La considerazione è vecchia come il cucco, ma fa bene sempre ripeterla: il Tour de France è una corsa diversa da tutte, è la corsa per eccellenza. E la tensione, alla Grande Boucle, si taglia a fette. Soprattutto nella prima settimana.
Tutti vogliono stare davanti. I velocisti, per trovare il pertugio migliore per lo sprint. Gli uomini di classifica, per evitare buchi. Che diventano voragini quando comincia a spirare il vento. Ne sanno qualcosa Pinot, Fuglsang e Porte che hanno lasciato causa ventagli un centinaio di secondi agli avversari nella frazione di lunedì con arrivo ad Albi.

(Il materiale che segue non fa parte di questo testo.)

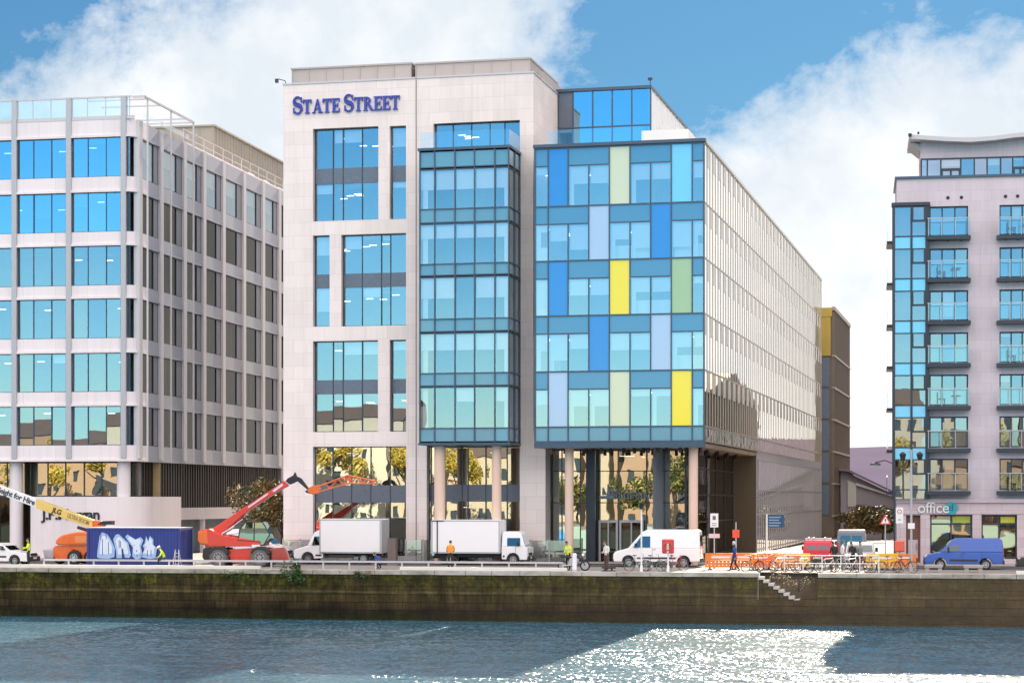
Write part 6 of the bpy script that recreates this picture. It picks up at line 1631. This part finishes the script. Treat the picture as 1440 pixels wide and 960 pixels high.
BASE = dict(pel=(0,0,.95), spn=(0,0,1.12), chs=(0,0,1.33), nck=(0,.0,1.49), hed=(0,.03,1.62),
  hL=(-.095,0,.90), kL=(-.105,.02,.49), aL=(-.105,-.02,.09), tL=(-.115,.15,.04), hR=(.095,0,.90), kR=(.105,.02,.49), aR=(.105,-.02,.09), tR=(.115,.15,.04),
  sL=(-.185,0,1.42), eL=(-.235,-.03,1.14), wL=(-.235,.07,.90), gL=(-.235,.11,.82), sR=(.185,0,1.42), eR=(.235,-.03,1.14), wR=(.235,.07,.90), gR=(.235,.11,.82))
RAD = dict(pel=.155, spn=.135, chs=.165, nck=.06, hed=.05, hL=.10, kL=.065, aL=.045, tL=.038, sL=.068, eL=.05, wL=.034, gL=.032)
EDG = [('pel','spn'),('spn','chs'),('chs','nck'),('nck','hed'),('pel','hL'),('hL','kL'),('kL','aL'),('aL','tL'),('pel','hR'),('hR','kR'),('kR','aR'),('aR','tR'),('chs','sL'),('sL','eL'),('eL','wL'),('wL','gL'),('chs','sR'),('sR','eR'),('eR','wR'),('wR','gR')]
def person(label, px, Y, rz, top, legs, pose=None, hair='dark', helmet=False, z=0, h=1.0, bands=False, group=None, hood=None):
    J = {k: Vector(v) for k, v in BASE.items()}
    for k, v in (pose or {}).items(): J[k] = Vector(v)
    names = list(J); me = bpy.data.meshes.new('skeleton'); me.from_pydata([J[n] for n in names], [(names.index(a), names.index(b)) for a, b in EDG], [])
    o = bpy.data.objects.new('skeleton', me); COL.objects.link(o)
    sk = o.modifiers.new('skin', 'SKIN'); ss = o.modifiers.new('sub', 'SUBSURF'); ss.levels = ss.render_levels = 1
    lay = me.skin_vertices[0].data
    for i, n in enumerate(names):
        r = RAD.get(n, RAD.get(n[:-1]+'L', .05)); lay[i].radius = (r, r*.72 if n in ('pel','spn','chs') else r); lay[i].use_root = (n == 'pel')
    dg = bpy.context.evaluated_depsgraph_get(); ev = o.evaluated_get(dg); m2 = bpy.data.meshes.new_from_object(ev)
    bpy.data.objects.remove(o)
    mb = MB(); mb.V = [tuple(v.co) for v in m2.vertices]; mb.F = [list(p.vertices) for p in m2.polygons]
    def seg(p):
        best = None
        for a, b in EDG:
            A_, B_ = J[a], J[b]; d = B_-A_; t = max(0, min(1, (p-A_).dot(d)/max(d.length_squared, 1e-6))); q = (p-A_-d*t).length/(RAD.get(a, RAD.get(a[:-1]+'L', .05)))
            if best is None or q < best[0]: best = (q, a, b, t)
        return best
    for p in m2.polygons:
        _, a, b, t = seg(p.center)
        k = 1
        if b == 'hed': k = 0
        elif b in ('gL','gR'): k = 0
        elif a in ('hL','hR','kL','kR') or b in ('hL','hR'): k = 2
        elif b in ('tL','tR'): k = 3
        elif (a, b) == ('pel','spn') and t < .25: k = 2
        mb.M.append(k)
    # head with a face, on the neck
    hd_ = J['hed']; up = (J['hed']-J['nck']).normalized(); c = hd_+up*.075
    fw = Vector((0,1,0)); fw = (fw-up*fw.dot(up)).normalized(); rt = fw.cross(up)
    R3 = Matrix((rt, fw, up)).transposed().to_4x4(); Mh = Matrix.Translation(c) @ R3
    hm = MB(); hm.ell((0,0,0), .078, .098, .118, 16, 12, 0); hm.ell((0,.03,-.07), .055, .06, .05, 12, 8, 0); hm.ell((0,.102,-.015), .014, .02, .024, 8, 6, 0)
    for sx in (-1, 1): hm.ell((sx*.079,-.005,-.01), .012, .024, .034, 8, 6, 0); hm.ell((sx*.031,.088,.012), .013, .010, .009, 8, 6, 4)
    hm.ell((0,.092,-.058), .024, .008, .007, 8, 5, 5); mb.merge(hm, Mh)
    # hands: palm, four fingers and a thumb, slightly curled
    for S_ in ('L', 'R'):
        w_, g_ = J['w'+S_], J['g'+S_]; d = (g_-w_).normalized(); sd = d.cross(Vector((1,0,0))); sd = sd.normalized() if sd.length > .1 else Vector((0,1,0)); nr = d.cross(sd)
        pm = g_+d*.03; inner = 1 if S_ == 'L' else -1
        for k, ln in enumerate((.070, .080, .075, .058)):
            b0 = pm+sd*((k-1.5)*.019); b1 = b0+d*ln*.5+nr*inner*.004; b2 = b1+(d*.8+nr*inner*.45*(1 if nr.x*inner > 0 else -1)).normalized()*ln*.5
            mb.cyl(b0-d*.03, b1, .010, .009, 6, 0); mb.cyl(b1, b2, .009, .007, 6, 0)
        t0 = g_-sd*.03; t1 = t0+(d*.6-sd*.7).normalized()*.04; mb.cyl(t0, t1, .012, .010, 6, 0); mb.cyl(t1, t1+(d*.9-sd*.2).normalized()*.03, .010, .008, 6, 0)
    T_ = thing('person', label, 'person', Tr(px, Y).loc(z), rz, group)
    b = obj('body', mb, [SKIN, CL[top], CL[legs], CL['shoe'], CL['black'], pmat('lips', (.4,.17,.15), .5, 0, 0)], T_, smooth=70, recalc=True)
    s = MB()
    if helmet:
        s.ell((0,0,.045), .11, .13, .10, 18, 6, 0, z0=0); s.cyl((0,.03,.04), (0,.03,.055), .135, .13, 18); s.xform(Mh); obj('helmet', s, CL['helmet'], T_, smooth=50)
    elif hood: s.ell((0,-.02,.01), .10, .115, .14, 14, 8, 0, z0=-.6); s.V = [v for v in s.V]; s.xform(Mh @ Matrix.Translation((0,-.02,.01))); obj('hood', s, CL[hood], T_, smooth=60)
    else:
        s.ell((0,-.012,.022), .086, .103, .112, 16, 8, 0, z0=.12); s.ell((0,-.035,-.01), .083, .08, .10, 14, 8, 0, z0=-.55); s.xform(Mh); obj('hair', s, HAIRS[hair], T_, smooth=60)
    if bands:
        s = MB()
        for k in (.25, .75):
            p = J['spn'].lerp(J['chs'], k); r_ = .172; s.cyl(p-Vector((0,0,.02)), p+Vector((0,0,.02)), r_, n=20); 
        s.V = [(v[0], (v[1]-J['spn'].y)*.74+J['spn'].y, v[2]) for v in s.V]; obj('reflective_band', s, CL['strip'], T_, smooth=40)
    T_.scale = (h, h, h)
    return T_
WALK = dict(kL=(-.10,.16,.50), aL=(-.10,.26,.12), tL=(-.10,.42,.08), kR=(.10,-.02,.49), aR=(.10,-.28,.14), tR=(.10,-.15,.05), eL=(-.24,-.14,1.15), wL=(-.24,-.12,.90), gL=(-.24,-.10,.81), eR=(.24,.02,1.14), wR=(.24,.2,.95), gR=(.24,.26,.88))
SIT = dict(pel=(0,0,.58), spn=(0,.05,.76), chs=(0,.16,.97), nck=(0,.26,1.10), hed=(0,.33,1.20), hL=(-.10,.04,.56), kL=(-.14,.42,.52), aL=(-.14,.40,.09), tL=(-.15,.56,.04), hR=(.10,.04,.56), kR=(.14,.42,.52), aR=(.14,.40,.09), tR=(.15,.56,.04), sL=(-.185,.18,1.02), eL=(-.23,.30,.78), wL=(-.14,.46,.66), gL=(-.08,.52,.64), sR=(.185,.18,1.02), eR=(.23,.30,.78), wR=(.14,.46,.66), gR=(.08,.52,.64))
CROUCH = dict(pel=(0,-.05,.34), spn=(0,.04,.50), chs=(0,.20,.68), nck=(0,.32,.78), hed=(0,.40,.86), hL=(-.10,.0,.34), kL=(-.16,.34,.48), aL=(-.13,.05,.09), tL=(-.14,.22,.04), hR=(.10,.0,.34), kR=(.16,.34,.46), aR=(.13,.05,.09), tR=(.14,.22,.04), sL=(-.18,.22,.74), eL=(-.22,.38,.50), wL=(-.12,.54,.32), gL=(-.10,.58,.24), sR=(.18,.22,.74), eR=(.22,.38,.50), wR=(.12,.54,.34), gR=(.10,.58,.26))
LOOKD = dict(chs=(0,.03,1.33), nck=(0,.06,1.48), hed=(0,.12,1.59), eL=(-.24,.02,1.14), wL=(-.13,.25,1.08), gL=(-.08,.32,1.08), eR=(.24,.02,1.14), wR=(.13,.25,1.08), gR=(.08,.32,1.08))
REACH = dict(eL=(-.25,.12,1.18), wL=(-.22,.36,1.22), gL=(-.21,.43,1.23), eR=(.24,.08,1.16), wR=(.2,.32,1.12), gR=(.19,.4,1.12))
person('worker in a yellow hi-vis jacket beside the white saloon car at far left', 40, 124.4, 2.2, 'hiv', 'black', REACH, bands=True)
person('worker in yellow hi-vis and white helmet sitting on the guard rail by the container', 232, 122.9, 1.9, 'hiv', 'black', SIT, helmet=True)
person('person in blue crouching in front of the short bonneted box van', 535, 124, 1.2, 'blue', 'navy', CROUCH, hair='brown')
person('worker in an orange hi-vis vest with back turned beside the flat fronted lorry', 633.5, 124.3, .2, 'orange', 'black', LOOKD, bands=False)
person('rider in a yellow hi-vis jacket beside the motorcycle and white bollard', 799, 123.5, 2.6, 'hiv', 'black', LOOKD, bands=True)
person('person in a white top and brown trousers by the front of the white panel van', 853, 123.6, 2.4, 'white', 'brown', LOOKD, hair='brown')
person('grey haired man in a blue jacket walking along the sunlit quay', 1033, 121.75, 1.35, 'blue', 'navy', WALK, hair='grey', z=.02)
person('person in black standing right behind the red van', 1173, 125.8, .6, 'black', 'brown', LOOKD)
person('person in a pale top between the red van and the silver car', 1185, 126.2, -1.2, 'white', 'grey', None, hair='brown')
person('person in dark clothes in front of the silver car, left one of the pair', 1199, 125.4, 2.6, 'black', 'black', LOOKD)
person('person in grey in front of the silver car, right one of the pair', 1209, 125.7, -2.2, 'grey', 'navy', None)
# writing becomes plain meshes
dg = bpy.context.evaluated_depsgraph_get()
for o in [x for x in scene.objects if x.type == 'FONT']:
    me = bpy.data.meshes.new_from_object(o.evaluated_get(dg)); nm = o.name
    n = bpy.data.objects.new('tmp', me); COL.objects.link(n); n.parent = o.parent; n.location = o.location; n.rotation_euler = o.rotation_euler; n.scale = o.scale
    for k in ('label', 'category', 'group', 'kind'):
        if k in o.keys(): n[k] = o[k]
    bpy.data.objects.remove(o); n.name = nm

Oppure per limare le conseguenze di cadute. Per informazioni chiedere a Nairo Quintana e allo stesso Richie Porte, che ieri nella frazione con traguardo a Tolosa vinta da Caleb Ewan a causa di una caduta a 30 km dalla conclusione che ha costretto l’olandese Niki Terpstra al ritiro e che ha purtroppo danneggiato dal punto di vista fisico i nostri Giulio Ciccone e Giacomo Nizzolo, si sono dovuti sciroppare un inseguimento di qualche chilometro del quale avrebbero fatto volentieri a meno.
Ragion per cui, la prima settimana inevitabilmente lascia nelle gambe scorie e tossine sia fisiche che mentali. Questo Tour de France 2019 non fa eccezione alla regola, ma molto probabilmente chi è stato abile a consumare di mano avrà d’ora in avanti un vantaggio in più.
Perché il bello in questa edizione della Grande Boucle arriva ora. Oggi iniziano i Pirenei, con la chicca del traguardo di sabato sul Tourmalet, poi la prossima settimana sarà infarcita di montagne con le Alpi e con la penultima tappa che arriva a Val Thorens, dopo una salita interminabile di 33 chilometri.
Con una seconda parte di Tour de France così disegnata, ogni stilla di energia risparmiata sarà quindi vitale. Il meglio deve ancora venire.